Il paese delle vacanze

a cura di Sonia Etere

 

Il paese delle vacanze non sta lontano per niente,
se guardate sul calendario
lo trovate facilmente.
Occupa tra Giugno e Settembre,
la stagione più bella.
Ci si arriva dopo gli esami.
Passaporto, la pagella.
Ogni giorno qui è domenica,
però si lavora assai:
tra giochi, tuffi e passeggiate non si riposa mai

Le poesie di Gianni Rodari sono state scritte per i bambini, eppure leggerle in età più adulta, riescono a dare una gioia inaspettata ed una immediata riflessione che coglie di sorpresa. Le buone  letture per ragazzi e bambini, se non vengono prese in considerazione dai lettori adulti, diventano doni persi e lasciati vivere per metà. Spesso si portano dentro ad immagini del passato e ci fanno riflettere sul Tempo.

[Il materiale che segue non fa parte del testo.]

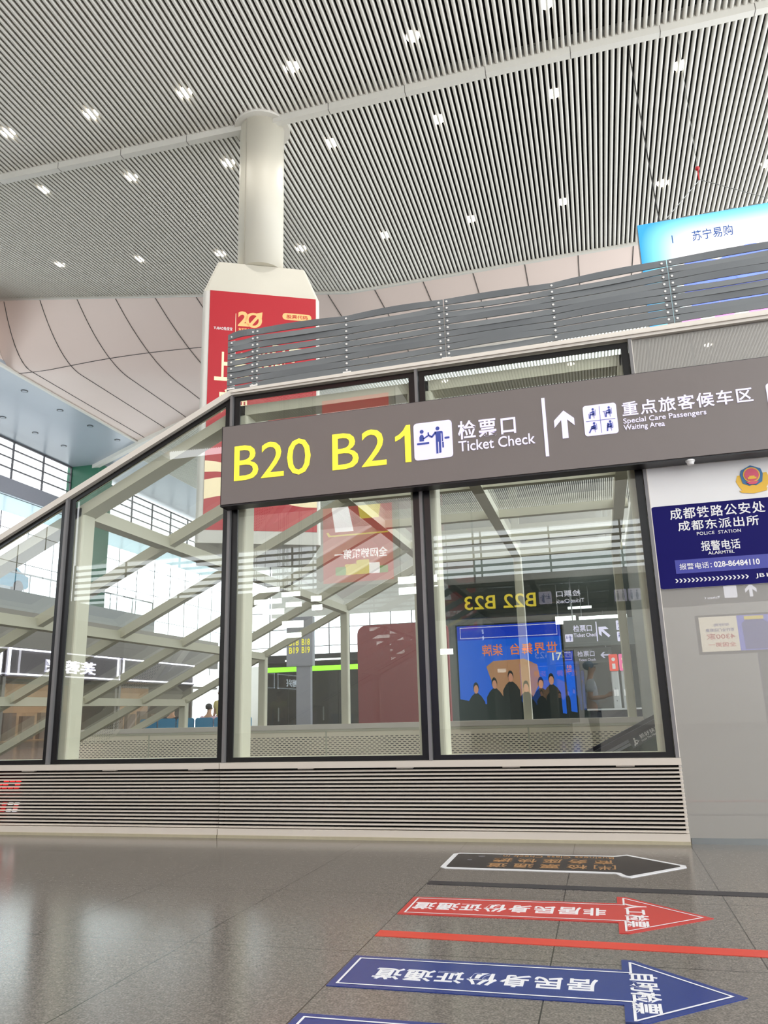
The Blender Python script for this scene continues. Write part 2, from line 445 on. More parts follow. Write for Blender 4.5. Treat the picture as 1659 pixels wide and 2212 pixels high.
# pinkish panelled bulkhead between the slat field and the soffit
def zp(x, y):
    e = zc(x, 25.5) - CZ; L = 2.2 + 9 * max(0., min(1., (x + 32.67) / 16.))
    t = max(0., 1 - (y - 25.5) / L); return CZ + e * t * t
pk = MB(); nx, ny = 90, 36
for i in range(nx + 1):
    x = -32.67 + (14 + 32.67) * (i / nx)
    yb = lerp(DIAG, x)
    for j in range(ny + 1):
        y = 25.55 + (yb - 25.55) * j / ny; pk.v.append(V((x, y, zp(x, y))))
for i in range(nx):
    for j in range(ny):
        a = i * (ny + 1) + j; pk.f.append([a, a + 1, a + ny + 2, a + ny + 1])
pink = struct('ceiling_bulkhead', pk, m_pink, smooth=True)
jm = MB()
def pinkline(pts, w_=.035):
    for a, b in zip(pts, pts[1:]):
        jm.bar((a[0], a[1], zp(*a) - .006), (b[0], b[1], zp(*b) - .006), w_, .03)
x = -31.7
while x < 13:
    ye = lerp(DIAG, x); pinkline([(x, 25.56 + (ye - 25.6) * t / 40) for t in range(41)]); x += 2.5
pinkline([(-32.6 + t * 1.0, 28.3 + t * .105) for t in range(21)])
struct('joint', jm, m_joint, parent=pink)
et = MB()
exs = [-32.67, -28, -24, -20, -16, -10.5, 14]
for xa, xb in zip(exs, exs[1:]):
    et.bar((xa, 25.5, zc(xa, 25.5) - .02), (xb, 25.5, zc(xb, 25.5) - .02), .12, .14)
struct('trim_2', et, m_beam)
dt = MB()
for a, b in zip(DIAG, DIAG[1:]): dt.bar((a[0], a[1], CZ - .08), (b[0], b[1], CZ - .08), .5, .45)
dt.bar((-32.7, 25.5, CZ - .02), (-32.7, 41.6, CZ - .02), .22, .16)
dt.bar((-32.7, 41.5, CZ - .08), (-41.3, 46.4, CZ - .08), .4, .45)
struct('trim_3', dt, m_beam)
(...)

Un tempo che da adulti usiamo nella fretta quasi combattendolo come un nemico e che i bambini amano come un amico, un compagno. L’adulto  ha la fretta di riempire ore con il fare, imbavagliando il pensare, il silenzio di un tempo che dà spazio e non vuoto. I bambini ci insegnano a godere delle piccole cose.

Ho scelto questa poesia perché parla di vacanze di ogni giorno, ogni giorno può essere domenica e sei libero di scegliere cosa puoi cercare in quel giorno per essere felice o sereno anche una cosa piccola con un’apparente non significato.

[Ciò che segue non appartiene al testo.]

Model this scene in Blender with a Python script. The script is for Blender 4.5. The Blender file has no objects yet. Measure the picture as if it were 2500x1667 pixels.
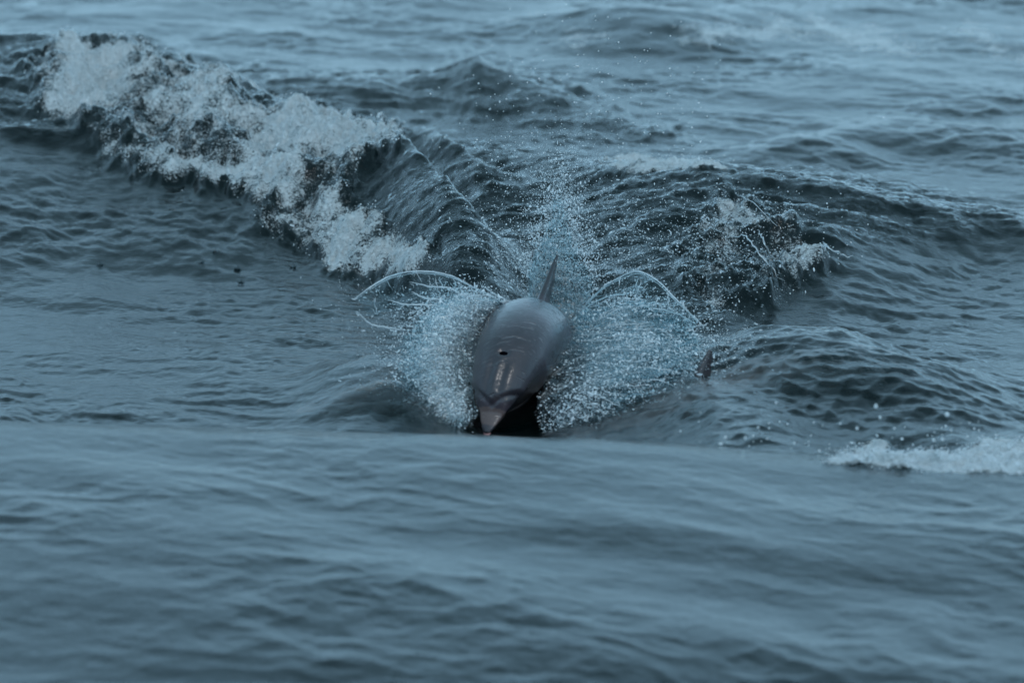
import bpy, math, random
import numpy as np
from mathutils import Vector, Matrix

random.seed(7)
rng = np.random.default_rng(11)
sc = bpy.context.scene
COL = sc.collection
R = math.radians

# ------------------------------------------------------------------ camera
CAM = Vector((0.0, -22.0, 5.0))
LENS, SENS = 160.0, 36.0
PITCH = 12.46
cd = bpy.data.cameras.new('camera')
cd.lens = LENS; cd.sensor_width = SENS
cd.clip_start = 0.1; cd.clip_end = 9000
cd.dof.use_dof = True; cd.dof.focus_distance = 23.4; cd.dof.aperture_fstop = 1.9
cam = bpy.data.objects.new('camera', cd); COL.objects.link(cam)
cam.location = CAM; cam.rotation_euler = (R(90 - PITCH), 0, 0)
sc.camera = cam

# ------------------------------------------------------------------ sky and light
SUN_EL, SUN_ROT = 50.0, 160.0
w = bpy.data.worlds.new('World'); sc.world = w; w.use_nodes = True
nt = w.node_tree; nt.nodes.clear()
wo = nt.nodes.new('ShaderNodeOutputWorld')
bg = nt.nodes.new('ShaderNodeBackground'); bg.inputs['Strength'].default_value = 0.1
sky = nt.nodes.new('ShaderNodeTexSky'); sky.sky_type = 'NISHITA'; sky.sun_disc = False
sky.sun_elevation = R(SUN_EL); sky.sun_rotation = R(SUN_ROT)
sky.air_density = 1.0; sky.dust_density = 0.6; sky.ozone_density = 3.0
# a closed overcast deck over the clear sky: even blue grey cloud, a little brighter overhead
tc = nt.nodes.new('ShaderNodeTexCoord'); sep = nt.nodes.new('ShaderNodeSeparateXYZ')
nt.links.new(tc.outputs['Generated'], sep.inputs[0])
ramp = nt.nodes.new('ShaderNodeValToRGB')
e0, e1 = ramp.color_ramp.elements
e0.position = 0.0; e0.color = (2.7, 4.85, 6.5, 1); e1.position = 0.9; e1.color = (1.15, 2.15, 2.7, 1)
e2 = ramp.color_ramp.elements.new(.28); e2.color = (2.6, 4.7, 6.35, 1); e3 = ramp.color_ramp.elements.new(.55); e3.color = (1.75, 3.2, 4.2, 1)
nt.links.new(sep.outputs['Z'], ramp.inputs['Fac'])
cn = nt.nodes.new('ShaderNodeTexNoise'); cn.inputs['Scale'].default_value = 2.2; cn.inputs['Detail'].default_value = 5
nt.links.new(tc.outputs['Generated'], cn.inputs['Vector'])
cm = nt.nodes.new('ShaderNodeMapRange'); cm.inputs[1].default_value = .3; cm.inputs[2].default_value = .7
cm.inputs[3].default_value = .82; cm.inputs[4].default_value = 1.12
nt.links.new(cn.outputs['Fac'], cm.inputs[0])
mul = nt.nodes.new('ShaderNodeMix'); mul.data_type = 'RGBA'; mul.blend_type = 'MULTIPLY'; mul.inputs['Factor'].default_value = 1
nt.links.new(ramp.outputs['Color'], mul.inputs['A']); nt.links.new(cm.outputs[0], mul.inputs['B'])
mx = nt.nodes.new('ShaderNodeMix'); mx.data_type = 'RGBA'; mx.inputs['Factor'].default_value = 0.94
nt.links.new(sky.outputs['Color'], mx.inputs['A']); nt.links.new(mul.outputs['Result'], mx.inputs['B'])
nt.links.new(mx.outputs['Result'], bg.inputs['Color']); nt.links.new(bg.outputs[0], wo.inputs['Surface'])

sl = bpy.data.lights.new('sun', 'SUN'); sl.energy = 0.5; sl.angle = R(20); sl.color = (1.0, 0.99, 0.98)
so = bpy.data.objects.new('sun', sl); COL.objects.link(so)
az = R(SUN_ROT)
sdir = Vector((math.sin(az) * math.cos(R(SUN_EL)), math.cos(az) * math.cos(R(SUN_EL)), math.sin(R(SUN_EL))))
so.rotation_euler = (-sdir).to_track_quat('-Z', 'Y').to_euler()

sc.view_settings.view_transform = 'Standard'; sc.view_settings.look = 'None'
sc.view_settings.gamma = 1.0; sc.view_settings.use_curve_mapping = False
sc.view_settings.exposure = 0.98
cy = sc.cycles
cy.use_denoising = True
cy.max_bounces = 8; cy.transparent_max_bounces = 24; cy.glossy_bounces = 3; cy.transmission_bounces = 6
cy.diffuse_bounces = 2; cy.sample_clamp_indirect = 4.0; cy.sample_clamp_direct = 0

# ------------------------------------------------------------------ helpers
KPX = SENS / LENS / 2500.0          # tangent of one photo pixel
_p = R(PITCH)
FWD = np.array([0, math.cos(_p), -math.sin(_p)]); UP = np.array([0, math.sin(_p), math.cos(_p)])
C0 = np.array(CAM)
def ray(px, py):
    return FWD + np.array([1, 0, 0]) * (px - 1250) * KPX + UP * (833.5 - py) * KPX
def at_z(px, py, z=0.0):
    d = ray(px, py); return C0 + d * ((z - C0[2]) / d[2])
def at_y(px, py, y):
    d = ray(px, py); return C0 + d * ((y - C0[1]) / d[1])

_perm = rng.permutation(4096)
_ga = rng.random(4096) * 2 * np.pi
_gx, _gy = np.cos(_ga), np.sin(_ga)
def perlin(x, y, seed=0):
    xi = np.floor(x).astype(np.int64); yi = np.floor(y).astype(np.int64)
    xf = x - xi; yf = y - yi
    u = xf * xf * xf * (xf * (xf * 6 - 15) + 10); v = yf * yf * yf * (yf * (yf * 6 - 15) + 10)
    def g(ix, iy, dx, dy):
        h = _perm[(_perm[(ix + seed * 131) & 4095] + iy) & 4095]
        return _gx[h] * dx + _gy[h] * dy
    a = g(xi, yi, xf, yf); b = g(xi + 1, yi, xf - 1, yf)
    c = g(xi, yi + 1, xf, yf - 1); d = g(xi + 1, yi + 1, xf - 1, yf - 1)
    return (a * (1 - u) + b * u) * (1 - v) + (c * (1 - u) + d * u) * v
def fbm(x, y, lam, octs=4, gain=.5, seed=0, mode=0):
    t = np.zeros_like(x); a = 1.0; f = 1.0 / lam
    for o in range(octs):
        n = perlin(x * f + 17.3 * o, y * f - 9.1 * o, seed + o)
        if mode == 1: n = .5 - np.abs(n) * 1.6         # ridges
        if mode == 2: n = np.abs(n) * 1.6 - .3         # billows
        t += a * n; a *= gain; f *= 1.93
    return t
def sstep(x, a, b):
    t = np.clip((x - a) / (b - a), 0, 1); return t * t * (3 - 2 * t)
def seg_dist(X, Y, pts):
    best = np.full(X.shape, 1e9)
    for (ax, ay), (bx, by) in zip(pts[:-1], pts[1:]):
        dx, dy = bx - ax, by - ay
        t = np.clip(((X - ax) * dx + (Y - ay) * dy) / (dx * dx + dy * dy + 1e-12), 0, 1)
        best = np.minimum(best, np.hypot(X - ax - t * dx, Y - ay - t * dy))
    return best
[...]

Spesso pensiamo che per ritrovare la nostra pace interiore ed anche la nostra gioia sopita, dobbiamo fare grandi viaggi o feste eccellenti, dobbiamo sorprendere, andare lontano, spendere soldi e trovare ristoro dalle giornate di lavoro facendo cose memorabili. Eppure la gioia e la serenità che cerchiamo sono dentro di noi sommersa dalle convenzioni e da ciò che gli altri si aspettano da noi.

Le parole di questa piccola, dolce poesia, richiamano la mente alle piccole cose, ai piccoli gesti ed è proprio in essi che sono ancora vivi  la meraviglia e lo stupore che pensiamo di aver dimenticato o messo da parte come condizioni che fanno parte solo dell’infanzia.

Se pensiamo ad una passeggiata, ad un intercedere lento, pronto all’osservazione della stessa strada che ogni mattina facciamo in fretta e in tensione, ci renderemo conto di cose che non avevamo mai visto eppure erano lì, ci sono sempre state, eppure il guardarle ti dona una gioia inattesa. Si può scoprire un vicolo, una panchina, una stradina, si può incontrare una persona e parlarle senza fretta, ascoltarla, ascoltarsi. È una vacanza. È una vacanza dallo smog di te stesso. Una bibita sorseggiata piano, una mano che stringe la tua e che non avevi considerato anche se anche prima c’era, solo non c’era la disposizione di pensiero a sentirla, non per cattiveria o indifferenza, ma solo per un congegno illusorio che ti dice di non fermarti, di andare avanti che prima del Sentire c’è il Fare ossessivo. Quando s’impara a stare, si è in vacanza in qualsiasi posto si è. Imparare a stare è il fine della Vacanza non solo intesa come ferie, ma come possibilità vissuta ogni giorno anche per pochi minuti.

Il paese delle vacanze non sta lontano per niente.